Pernahkah mempunyai seseorang belum kenal lama tapi terasa dekat? Tanpa menceritakan isi hati tapi saling mengerti? Aku punya cerita, yuk disimak!
Entah disebut teman atau apa, aku tak tahu menamai hubungan ini. Diawali pertemuan 2015, itu pun detail awalnya entah bagaimana. Tiada kesamaan, kedekatan dan latar belakang yang akan membuat satu. Semakin kesini, tak disadari style mirip tanpa perencanaan.
Permulaan kisah saat prakondisi, salah satu tes kecakapan hidup dalam rangkaian seleksi peserta untuk berangkat ke Sorong. Dimulai dari kamar yang tidak hanya beda kamar saja tetapi malah beda gedung dimana aksesnya lumayan jauh. Itu pun tidak hanya berdua saja kemana mana, selalu bertujuh. Memang klop aja, tak mengerti juga sih ada apa.

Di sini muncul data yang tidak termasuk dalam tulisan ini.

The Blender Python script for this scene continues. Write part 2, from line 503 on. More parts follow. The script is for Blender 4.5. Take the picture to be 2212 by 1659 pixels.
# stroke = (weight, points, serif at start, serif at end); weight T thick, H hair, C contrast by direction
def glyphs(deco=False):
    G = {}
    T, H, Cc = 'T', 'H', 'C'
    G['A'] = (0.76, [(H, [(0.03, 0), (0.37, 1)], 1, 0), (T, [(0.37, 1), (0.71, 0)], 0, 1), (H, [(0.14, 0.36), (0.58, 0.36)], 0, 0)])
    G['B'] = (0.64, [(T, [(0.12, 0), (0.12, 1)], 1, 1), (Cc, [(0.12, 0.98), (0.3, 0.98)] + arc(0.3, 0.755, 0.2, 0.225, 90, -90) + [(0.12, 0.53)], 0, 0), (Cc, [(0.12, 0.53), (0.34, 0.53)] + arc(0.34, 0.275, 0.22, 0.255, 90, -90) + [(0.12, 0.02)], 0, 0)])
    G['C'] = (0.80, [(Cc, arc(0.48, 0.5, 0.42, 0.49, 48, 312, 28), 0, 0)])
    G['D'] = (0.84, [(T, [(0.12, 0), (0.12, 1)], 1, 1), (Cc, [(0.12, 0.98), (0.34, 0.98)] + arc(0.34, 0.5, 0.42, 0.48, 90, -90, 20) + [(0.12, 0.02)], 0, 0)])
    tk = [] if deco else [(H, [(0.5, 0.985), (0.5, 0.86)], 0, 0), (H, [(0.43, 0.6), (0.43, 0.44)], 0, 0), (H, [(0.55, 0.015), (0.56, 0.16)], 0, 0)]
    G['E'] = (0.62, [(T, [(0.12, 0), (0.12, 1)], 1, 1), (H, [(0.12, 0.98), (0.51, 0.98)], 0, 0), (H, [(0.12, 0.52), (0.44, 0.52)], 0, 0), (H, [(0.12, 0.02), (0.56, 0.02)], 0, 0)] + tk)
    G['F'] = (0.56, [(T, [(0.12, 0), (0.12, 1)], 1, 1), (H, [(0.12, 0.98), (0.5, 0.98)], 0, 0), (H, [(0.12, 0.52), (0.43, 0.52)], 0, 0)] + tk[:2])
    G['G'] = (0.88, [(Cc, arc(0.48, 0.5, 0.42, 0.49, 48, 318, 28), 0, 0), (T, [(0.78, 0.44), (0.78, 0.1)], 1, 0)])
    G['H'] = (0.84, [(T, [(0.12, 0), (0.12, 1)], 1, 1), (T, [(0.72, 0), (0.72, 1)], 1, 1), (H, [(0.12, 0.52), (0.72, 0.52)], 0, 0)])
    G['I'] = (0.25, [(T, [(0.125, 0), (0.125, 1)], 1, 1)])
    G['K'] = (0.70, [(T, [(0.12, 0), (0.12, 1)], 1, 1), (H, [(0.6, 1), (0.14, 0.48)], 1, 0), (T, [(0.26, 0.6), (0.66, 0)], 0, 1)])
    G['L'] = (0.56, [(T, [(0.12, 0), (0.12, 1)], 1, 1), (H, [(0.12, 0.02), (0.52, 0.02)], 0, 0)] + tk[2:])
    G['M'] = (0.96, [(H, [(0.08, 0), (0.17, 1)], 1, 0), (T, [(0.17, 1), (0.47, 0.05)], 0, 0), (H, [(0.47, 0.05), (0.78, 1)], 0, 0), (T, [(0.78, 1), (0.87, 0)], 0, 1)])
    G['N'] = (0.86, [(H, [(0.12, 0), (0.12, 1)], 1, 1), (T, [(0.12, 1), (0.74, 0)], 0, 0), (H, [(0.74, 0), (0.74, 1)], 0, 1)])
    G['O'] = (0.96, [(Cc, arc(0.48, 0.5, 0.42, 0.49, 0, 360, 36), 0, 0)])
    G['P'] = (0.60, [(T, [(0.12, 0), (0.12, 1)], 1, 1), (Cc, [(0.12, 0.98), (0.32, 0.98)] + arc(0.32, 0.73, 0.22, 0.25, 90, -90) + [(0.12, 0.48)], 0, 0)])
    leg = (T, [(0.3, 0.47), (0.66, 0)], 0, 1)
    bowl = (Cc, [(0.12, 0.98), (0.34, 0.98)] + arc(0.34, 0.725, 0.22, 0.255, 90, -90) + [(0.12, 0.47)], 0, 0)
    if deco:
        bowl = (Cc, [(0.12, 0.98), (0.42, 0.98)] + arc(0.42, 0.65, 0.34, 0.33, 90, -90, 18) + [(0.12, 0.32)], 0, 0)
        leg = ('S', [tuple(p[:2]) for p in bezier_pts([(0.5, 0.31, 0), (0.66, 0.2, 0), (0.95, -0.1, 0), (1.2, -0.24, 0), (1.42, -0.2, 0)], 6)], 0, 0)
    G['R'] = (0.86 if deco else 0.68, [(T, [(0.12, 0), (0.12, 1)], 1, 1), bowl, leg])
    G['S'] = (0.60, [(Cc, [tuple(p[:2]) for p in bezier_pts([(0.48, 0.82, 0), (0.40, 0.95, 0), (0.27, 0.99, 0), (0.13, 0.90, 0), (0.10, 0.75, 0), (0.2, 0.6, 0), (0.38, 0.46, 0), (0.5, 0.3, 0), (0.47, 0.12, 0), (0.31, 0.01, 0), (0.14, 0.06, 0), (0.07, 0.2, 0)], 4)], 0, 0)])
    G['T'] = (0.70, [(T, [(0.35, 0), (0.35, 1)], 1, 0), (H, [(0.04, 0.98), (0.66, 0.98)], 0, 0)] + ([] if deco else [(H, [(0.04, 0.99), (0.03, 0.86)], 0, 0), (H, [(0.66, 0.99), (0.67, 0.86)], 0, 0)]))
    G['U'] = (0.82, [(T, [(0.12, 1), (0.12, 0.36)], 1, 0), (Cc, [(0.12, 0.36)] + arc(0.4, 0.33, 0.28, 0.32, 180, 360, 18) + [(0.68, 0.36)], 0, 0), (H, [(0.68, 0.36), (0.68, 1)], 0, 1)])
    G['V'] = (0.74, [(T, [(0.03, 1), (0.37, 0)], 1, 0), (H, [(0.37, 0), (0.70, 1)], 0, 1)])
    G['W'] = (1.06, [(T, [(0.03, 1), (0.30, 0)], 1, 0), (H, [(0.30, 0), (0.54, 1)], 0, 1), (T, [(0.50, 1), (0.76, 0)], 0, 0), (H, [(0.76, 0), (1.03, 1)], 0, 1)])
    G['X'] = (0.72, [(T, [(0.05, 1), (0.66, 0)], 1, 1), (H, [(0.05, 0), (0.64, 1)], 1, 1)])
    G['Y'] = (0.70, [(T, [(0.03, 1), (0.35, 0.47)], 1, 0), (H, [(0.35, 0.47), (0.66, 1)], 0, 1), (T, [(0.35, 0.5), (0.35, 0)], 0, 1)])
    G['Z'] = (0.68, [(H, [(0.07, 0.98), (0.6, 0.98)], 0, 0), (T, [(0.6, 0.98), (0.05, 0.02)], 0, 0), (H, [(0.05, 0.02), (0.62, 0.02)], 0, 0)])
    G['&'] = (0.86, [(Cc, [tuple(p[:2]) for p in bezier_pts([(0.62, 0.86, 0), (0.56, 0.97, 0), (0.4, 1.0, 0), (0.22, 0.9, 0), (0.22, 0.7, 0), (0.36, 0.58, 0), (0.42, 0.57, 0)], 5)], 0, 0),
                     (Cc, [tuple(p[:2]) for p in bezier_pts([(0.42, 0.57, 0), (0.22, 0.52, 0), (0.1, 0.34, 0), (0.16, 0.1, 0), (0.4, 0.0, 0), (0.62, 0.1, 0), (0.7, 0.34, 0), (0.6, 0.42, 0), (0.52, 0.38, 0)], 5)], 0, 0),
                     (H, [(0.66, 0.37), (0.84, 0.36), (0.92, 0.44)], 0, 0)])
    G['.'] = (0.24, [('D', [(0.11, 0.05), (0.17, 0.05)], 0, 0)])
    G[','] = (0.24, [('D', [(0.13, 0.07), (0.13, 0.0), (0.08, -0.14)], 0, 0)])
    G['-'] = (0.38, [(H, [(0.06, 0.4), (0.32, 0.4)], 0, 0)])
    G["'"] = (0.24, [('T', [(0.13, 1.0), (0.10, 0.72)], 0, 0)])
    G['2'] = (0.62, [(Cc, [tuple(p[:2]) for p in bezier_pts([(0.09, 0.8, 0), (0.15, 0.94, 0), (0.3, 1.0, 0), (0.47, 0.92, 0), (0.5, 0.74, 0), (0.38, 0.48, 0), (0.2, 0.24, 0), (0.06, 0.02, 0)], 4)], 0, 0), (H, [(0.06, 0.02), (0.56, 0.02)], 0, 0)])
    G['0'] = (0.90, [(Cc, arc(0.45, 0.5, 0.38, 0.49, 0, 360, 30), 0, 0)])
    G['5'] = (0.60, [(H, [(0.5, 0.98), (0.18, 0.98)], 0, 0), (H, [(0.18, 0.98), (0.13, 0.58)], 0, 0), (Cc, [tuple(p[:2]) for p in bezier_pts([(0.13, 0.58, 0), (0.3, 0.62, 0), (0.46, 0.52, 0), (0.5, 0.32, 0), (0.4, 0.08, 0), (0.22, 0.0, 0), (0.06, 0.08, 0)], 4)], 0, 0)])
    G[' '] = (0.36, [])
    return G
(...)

Keberangkatan ke Sorong, beda tempat duduk, pesawat tapi tetap aja ada momen. Seolah waktu mengerti kapan bisa bertemu serta bercengkrama. Tempat mengabdi di Sorong jauh berbeda , satu di kota hingga satu lagi jauh di pulau sana. Komunikasi kurang lancar, saling berkabar dan menanya keadaan minim sekali, tapi ya gitu kalau udah ketemu ya langsung santai aja.
Oh iya, Rizka Fadilla nama teman tersebut, jurusan Sosiologi lulusan Universitas Negeri Padang. Kepribadian kami tak sama. Pola makan berbeda, aku sangat menyukai sayur tapi dia tidak suka sama sekali. Cara berpakaian, aku senang memakai rok, penampilan feminim sedangkan satunya tomboi. Akan tetapi kenapa bisa satu pakaian bersama? Kenapa malah di bilang kembar? Entahlah, di cari pun persamaan tak ada.
Mungkin ini yang dinamakan saling melengkapi? Saling mengisi? Menutupi kelemahan masing-masing dengan perbedaan. Saat bersama menjadi hal serasi, tidak mengharuskan bercerita banyak. Apa yang dirasa, diperlukan seolah sudah tahu. Sungguh, bagian kosong atas kekurangan terisi penuh karena keberadaan teman sejalan. Kita tidak bisa menentukan siapa, jalani saja karena waktu akan menjawab.
Selesai pengabdian satu tahun, kami diberikan hadiah istimewa yang memang sudah dijanjikan. Kuliah kembali dalam program Pendidikan Profesi Guru (PPG) secara gratis. Kampus menempuh pendidikan lanjutan inipun tidak sama. Rizka di Universitas Pendidikan Indonesia (UPI), aku di Universitas Negeri Padang (UNP).
Terpisah lagi, di era teknologi yang sudah berkembang pesat. Jaringan lancar, koneksi tak terhambat tetapi komunikasi kami tetap sekedar saja. Bertanya kabar, lancar kuliahnya, kapan pulang, bagaimana di sana. Susah sekali untuk berkabar, hanya saja saat ada masalah selalu menemani dari jauh.
Alhamdulillah, kami diberi amanah mengabdi kembali hingga usia pensiun. Pengangkatan tahun 2019, sekolah penempatan sekarang jauh berbeda. Kebalikan kondisi saat di Sorong, aku daratan dikelilingi sawit sedangkan Rizka di pulau. Akses yang membutuhkan waktu dan mental yang kuat agar sampai di sana.
Tapi kok serasa satu "parasaian"?
Komunikasi sekarang tak memakai kata basa basi nanya kabar. Tanpa pendahuluan, langsungg to the point. Tugas, kondisi hati bahkan keluhan sama, saat bercerita seakan berbagi satu pikiran dan hati. Pertemuan pun tiada direncanakan. Eh pas ketemu, skip tanya kondisi, bercerita seolah baru bertemu kemarin.
Semoga hubungan ini akan selalu bertahan. Cukup saling mengisi kekosongan tanpa ikut campur kehidupan pribadi. Tetap menjalani pertemanan yang tidak memaksa untuk berbagi sampai salah seorang inisiatif membagi kisahnya. Kurangnya komunikasi dan tatap muka bukan penghalang kedekatan secara emosional.